This past weekend I threw a goodbye party for one of my dearest DC friends. We met Brooke through mutual friends about 2 years ago, and she started carpooling to church with us. She is all of my energy and volume, condensed in a blonde package half my size, causing us t frequently joke about Little Brooke’s Big personality. We are super devoted to family dinner in our home, and my brother (or brothers, as my brother in law spent last summer and is spending this summer in DC!) comes over for dinner every Wednesday night. Somehow, Brooke came to this meal once and just never stopped. It feels natural now to include her in the family, the unit that gathers to break bread and laugh, that shows up for each others’ birthdays and accomplishments, that mourns for each others’ sorrows. She’s leaving DC to start law school and it feels like a member of our little family is leaving.
But it’s good too, having friends like that, friends who become such a part of your life that it is terrible to say goodbye. When I look back on the many places I have been blessed to call home over the past 8 years, I feel blessed that these years are marked by many good friends, and thus many painful goodbyes. I think that too often we think we have reached the limit on how many friends we can let into our lives so we stop trying. Maybe this is the extrovert in me talking, but I think we have a much bigger capacity to love people than we realize.
And the thing is, we need friends like this. We need people where we are now. We need community and fellowship and the people that it is hard to say goodbye to. Even being married, you don’t stop needing a community of friends. No other person can be everything you need, not even a spouse who is the best of friends. We were created to love and need people, even if that means a life punctuated by goodbye parties that you are happy to throw, even if you are sad that they have to happen.
Ps: Do yourself a favor and make those salted caramel cupcakes just as soon as you can. I drizzled salted caramel in the batter too, just for good measure.
Yes: “I think that too often we think we have reached the limit on how many friends we can let into our lives so we stop trying.
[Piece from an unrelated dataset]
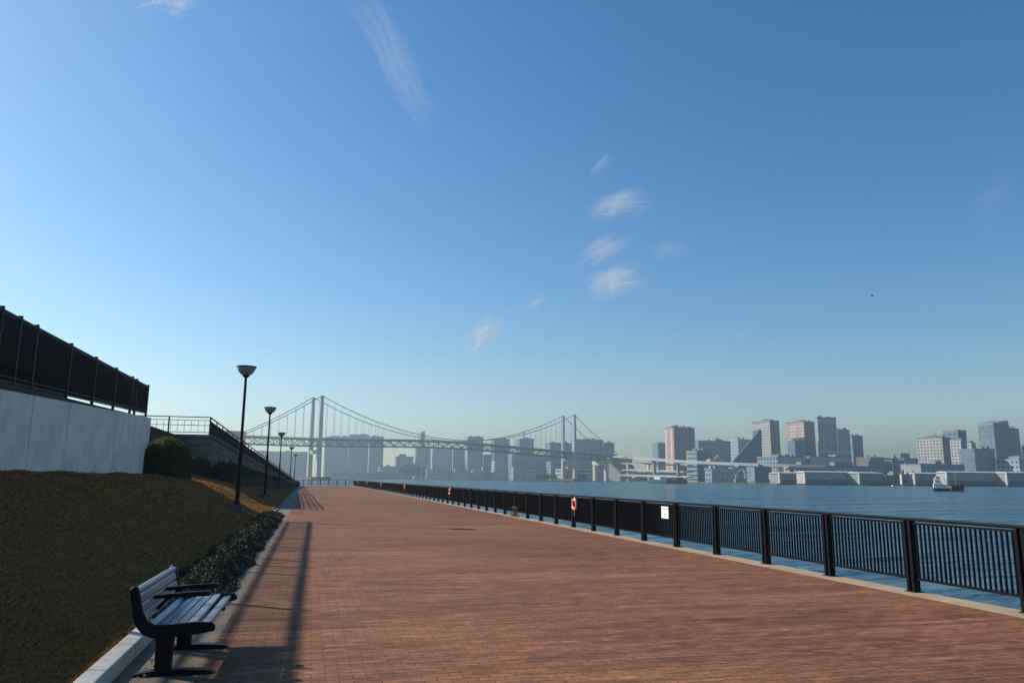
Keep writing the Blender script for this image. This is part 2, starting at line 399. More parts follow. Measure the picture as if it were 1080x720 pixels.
# ------------------------------------------------------------------ retaining wall, terrace and its railing
WX = -6.8
wall_top = lambda y: 2.84+.0355*max(y, 6)
rail_bot = lambda y: 3.10+.0325*max(y, 6)
rail_top = lambda y: 5.22+.006*y
m = MB()
ty = list(range(-14, 36, 5))+[35.7]
for a, b in zip(ty, ty[1:]):
    m.hexa([(-60,a,1.0),(WX-.25,a,1.0),(WX-.25,b,1.0),(-60,b,1.0),(-60,a,wall_top(a)-.12),(WX-.25,a,wall_top(a)-.12),(WX-.25,b,wall_top(b)-.12),(-60,b,wall_top(b)-.12)])
for a, b in zip(ty[:6], ty[1:7]): m.hexa([(WX-1.0,a,1.0),(WX-.75,a,1.0),(WX-.75,b,1.0),(WX-1.0,b,1.0),(WX-1.0,a,wall_top(a)+.62),(WX-.75,a,wall_top(a)+.62),(WX-.75,b,wall_top(b)+.62),(WX-1.0,b,wall_top(b)+.62)])  # raised strip added behind the railing to stop sun passing under it
struct(m.build('terrace', M_conc))
wl = thing('retaining_wall', 'long white painted concrete wall with dark vertical joints at the top of the grass bank', 'wall', (WX, 0, 0))
je = [-14, -8.5, -3, 2.4, 7.6, 12.9, 18.55, 21.4, 24.3, 27.2, 29.9, 32.8, 35.8]
for i, (a, b) in enumerate(zip(je, je[1:])):
    m = MB(); g = .035 if i in (6, 5, 9, 10, 4, 2) else .016; o_ = .008*(i % 3)
    m.hexa([(-.25,a+g,.9),(o_,a+g,.9),(o_,b-g,.9),(-.25,b-g,.9),(-.25,a+g,wall_top(a)),(o_,a+g,wall_top(a)),(o_,b-g,wall_top(b)),(-.25,b-g,wall_top(b))])
    m.build('wall_panel', M_wall, wl)
m = MB(); m.hexa([(-.24,-14,.8),(-.04,-14,.8),(-.04,35.7,.8),(-.24,35.7,.8),(-.24,-14,2.9),(-.04,-14,2.9),(-.04,35.7,wall_top(35.7)-.02),(-.24,35.7,wall_top(35.7)-.02)])
m.build('joint_sealant', plain('dark_sealant', (.02, .02, .022), .8), wl)

fl = thing('terrace_railing', 'tall dark railing of upright bars on top of the white wall', 'railing', (WX-.12, 0, 0))
px_ = [-11.7, -9, -6.3, -3.6, -.9, 1.8, 4.5, 7.2, 9.9, 12.6, 15.6, 19.1, 20.25, 21.4, 24.3, 27.0, 29.7, 32.3, 33.1, 35.3]
for y in px_:
    m = MB(); m.box(-.04, .04, y-.042, y+.042, wall_top(y)-.14, rail_top(y)+.03); m.box(-.045, .045, y-.04, y+.04, rail_top(y)+.03, rail_top(y)+.055)
    m.build('post', M_navy, fl)
for a, b in zip(px_, px_[1:]):
    m = MB()
    m.bar((0, a+.03, rail_bot(a)+.02), (0, b-.03, rail_bot(b)+.02), .045, .045); m.bar((0, a+.03, rail_bot(a)+.13), (0, b-.03, rail_bot(b)+.13), .045, .03)
    m.bar((0, a+.03, rail_top(a)-.085), (0, b-.03, rail_top(b)-.085), .03, .022)
    if rail_bot(b) < 4.05:
      mi_ = MB(); mi_.hexa([(q*.012, y, z) for z in (0, 1) for q, y in ((-1, a+.03), (1, a+.03), (1, b-.03), (-1, b-.03))][:0] or [(-.012,a+.03,rail_bot(a)+.03),(.012,a+.03,rail_bot(a)+.03),(.012,b-.03,rail_bot(b)+.03),(-.012,b-.03,rail_bot(b)+.03),(-.012,a+.03,4.14),(.012,a+.03,4.14),(.012,b-.03,4.14),(-.012,b-.03,4.14)])
    if rail_bot(b) < 4.05: mi_.build('added_shade_panel', plain('matte_black', (.004, .005, .008), .9, .2, 4, spec=0.), fl)  # solid panel added within the railing to keep sun off the bank
    n = max(3, int((b-a-.06)/.088))
    for k in range(n):
        y = a+.13+(b-a-.19)*(k+.5)/n; m.box(-.0135, .0135, y-.003, y+.003, rail_bot(y)+.05, rail_top(y)-.095)
    m.build('bar_panel', M_navy, fl)
m = MB()
for a, b in zip(px_, px_[1:]): m.bar((0, a, rail_top(a)-.03), (0, b, rail_top(b)-.03), .07, .05)
m.build('top_rail', M_navy, fl)
for dz in (4.58, 4.80):
    m = MB(); m.tube([(-.16, -11, dz), (-.16, 35, dz+.12)], .034, 8)
    for y in px_[1:-1]: m.bar((-.03, y, dz-.02), (-.16, y, dz-.02), .02, .02)
    m.build('handrail', M_navy, fl)

# ------------------------------------------------------------------ ramp with its platform, railings
A = Vector((-5.6, 46, 0)); Bp = Vector((-2.75, 150, 0))
def rp(t): return A.lerp(Bp, t)
def rz(t): return 3.82 - 3.62*t
rm = thing('ramp', 'grey stone-faced ramp descending from a raised platform to the far end of the walk', 'ramp', (0, 0, 0))
m = MB()
for k in range(20):
    t0, t1 = k/20, (k+1)/20; a, b = rp(t0), rp(t1)
    m.hexa([(a.x-2.6,a.y,-.2),(a.x,a.y,-.2),(b.x,b.y,-.2),(b.x-2.6,b.y,-.2),(a.x-2.6,a.y,rz(t0)),(a.x,a.y,rz(t0)),(b.x,b.y,rz(t1)),(b.x-2.6,b.y,rz(t1))])
m.build('side_wall', M_block, rm)
m = MB(); m.box(-15, -8.21, 45.98, 52, .5, 3.80); m.box(-8.21, -5.595, 45.98, 46.0, .5, 3.80)
m.build('platform_wall', M_block, rm)
m = MB(); m.box(-15, -5.5, 45.9, 46.2, 3.83, 3.95); m.bar((-5.62, 46.2, 3.89), (-2.77, 150, .27), .3, .12)
m.build('coping', concrete('dark_coping', (.13,.125,.12)), rm)
m = MB(); m.prism([(-9.6, 1.5), (-6.7, 1.5), (-6.75, 3.72), (-8.66, 4.36), (-9.6, 4.6)], 45.5, 45.75, 'y')
m.build('sloping_parapet', plain('dark_stone', (.03, .03, .035), .8), rm)

pr = thing('platform_railing', 'open railing with thin bars against the sky on the raised platform left of the ramp', 'railing', (0, 46.05, 3.95))
pxs = [-15, -13.2, -11.4, -9.6, -7.8, -5.62]
for x in pxs:
    m = MB(); m.box(x-.035, x+.035, -.03, .03, -.02, 1.0); m.build('post', M_navy, pr)
m = MB()
for z, h in ((.98, .05), (.80, .03), (.52, .03), (.13, .035)): m.bar((-15, 0, z), (-5.62, 0, z), .035, h)
m.build('rail', M_navy, pr)
for x in np.arange(-14.9, -5.7, .36):
    m = MB(); m.box(x-.009, x+.009, -.012, .012, .14, .80); m.build('baluster', M_navy, pr)

rr = thing('ramp_railing', 'dark sloping railing running down along the top of the ramp', 'railing', (0, 0, 0))
NP = 40
for k in range(NP+1):
    t = k/NP; p = rp(t); m = MB(); m.box(p.x-.06, p.x, p.y-.03, p.y+.03, rz(t)+.1, rz(t)+1.09); m.build('post', M_navy, rr)
m = MB()
for z, hgt in ((1.10, .06), (.88, .04), (.62, .04), (.36, .04), (.14, .04)):
    m.bar((A.x-.03, A.y, 3.82+z), (Bp.x-.03, Bp.y, .20+z), .05 if z > 1 else .028, hgt)
m.build('rail', M_navy, rr)
for k in range(NP):
    m = MB(); 
    for j in range(18):
        t = (k+(j+.5)/18)/NP; p = rp(t); m.box(p.x-.055, p.x-.01, p.y-.004, p.y+.004, rz(t)+.12, rz(t)+.90)
    m.build('bar_panel', M_navy, rr)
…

Maybe this is the extrovert in me talking, but I think we have a much bigger capacity to love people than we realize” –I don’t think it’s just the extrovert in you talking. As an introvert that’s bumped up against the “sorry–we’re full here” mentality, I completely agree.
Oh good! I always hesitate to over declare things like that because I worry that Introverts will get offended after all those nine million “Things you don’t understand about Introverts” articles that filled the internet a while back, but I do think it’s true! : )
Your line about needing people where we are now really resonates. A wonderful perspective for the inevitable goodbyes.
We have to have the people! Even if them leaving is THE WORST.
I’m not sure we actually limit the number of friends we have…….they just drift in and out of our lives like snow swirling through the yard on a winter day…..there for the moment filling our lives with beauty when we need it most….some staying around for the long run….some moving along on their journey carried by the breeze from heart to heart until they too settle down to stay.
Beautifully put!
I agree about having friends who become more like family- they are the ones to whom we are happy to give total ‘refrigerator rights’, and not having them around makes things feel somehow incomplete.
Re. ‘having enough friends thing’- I think the selfishness in us still likes to feel as though we don’t need more people to invest in (though they are welcome to think the world of us!), because we are still caught in the lie that we are self-sufficient and successfully managing our quarter of the universe! We are afraid to let more people in because we are afraid of the cost to our comfort and (sometimes, if we are honest) our ‘cool’. Yet the irony is, like you say, that we NEED people to do life with, in godly fellowship (whether or not they are christian), and are not happy on our own, not long term. We are richer for the true and heartfelt friendships that we have, and are blessed to invest in people who need some more love in their lives, even if they never love us back. Lovely post Hannah.
The ‘refrigerator rights’ are totally the best way of judging things! I just get so fascinated by what people have in those fridges!
Thanks for reading and sharing your thoughts!